Saturday 4 April 1998

Jenny Eclair, April 4, 1998


Jenny Eclair
Supper Room Melbourne Town Hall until April 26, 1998
Melbourne International Comedy Festival 1998
Reviewed by Kate Herbert on or around. April 3, 1998

If you have delicate sensibilities, or pride yourself on maintaining the high moral ground, then Jenny Eclair (or "that cake woman" as she is now known) is not for you. Rude words and naughty bits are her forte.

Eclair is a brassy blonde. There's absolutely nothing prissy prim and natural about this bouffant. "I'm blonde by choice". Her rapid wicked unapologetic Northern England babble has something of Ben Elton's style while her bizarre, perpetual motion physicality conjures up some insane alternative Playschool host.

She gabbles hilariously and provocatively about 'shagging', body parts, misspent youth, ageing ungracefully, the gravitational damage of childbearing and the 'shagless' long-term relationship.
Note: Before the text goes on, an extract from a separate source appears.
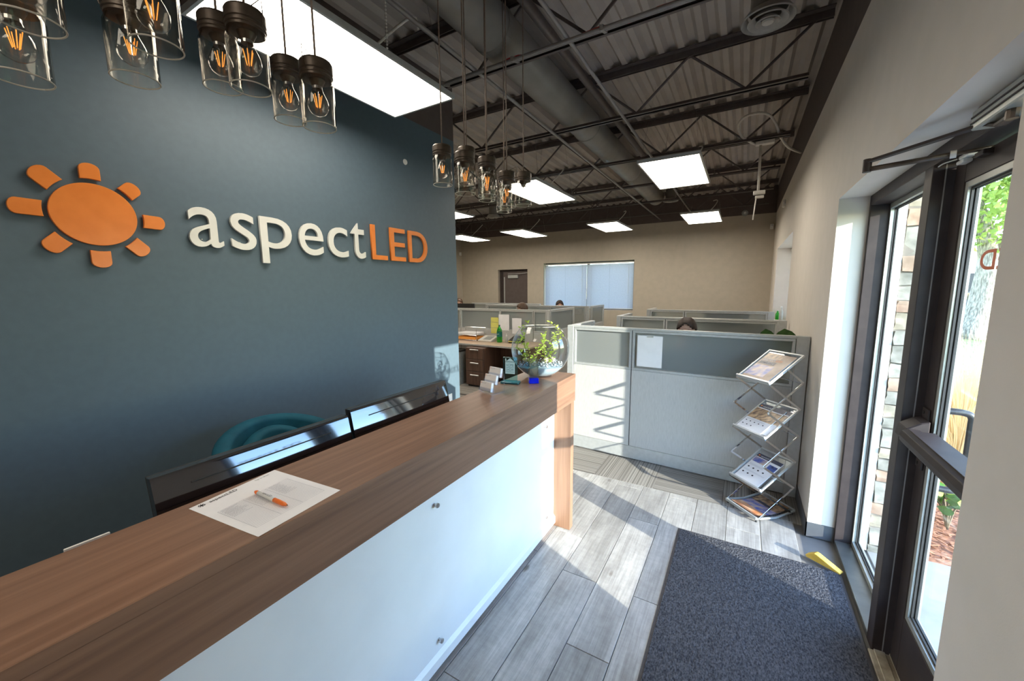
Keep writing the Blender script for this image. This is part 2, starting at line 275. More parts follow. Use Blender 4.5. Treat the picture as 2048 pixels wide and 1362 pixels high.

Eclair on age: "A personality is the last refuge of a woman on the decline". On make-up: "I love the way it makes my face look ten years younger than my neck." On lasting relationships: "The secret is lies and deceit." On children: "You're not allowed to slap 'em, so give 'em a crap haircut." On going to the country: "I feel nervous if I can't see a sock shop out the corner of me eye."

Of course, these are only her printable quotes. Eclair is a "blue" comic. With a great deal more style and wit, she has keyed into an arena that was reserved for crass male comics. You know, the ones who do sex and fart jokes of which we have seen far to many behaving as if they are doing some male liberation routine. Remember that awful yobbo Brit TV footy comic, Frank Skinner last year?

Eclair is honest, never apologises for anything except a routine she thinks isn't funny enough. She simultaneously appals and entertains, astonishes and outrages the audience. It seems most of her staunchest critics are men who cannot deal with her raw sexual honesty. "I've been described as a 'hard-faced cow," she says.

She is vulgar but achingly funny. Her whippet-thin body and raspy smoker's voice are reminiscent of a bar girl in an episode of "The Bill". She alternately props her bones in a chair or prowls about the stage, leaning over the front rows with a leering red mouth and warm grin.

If you're up for some totally trashy and clever content, see the cake woman.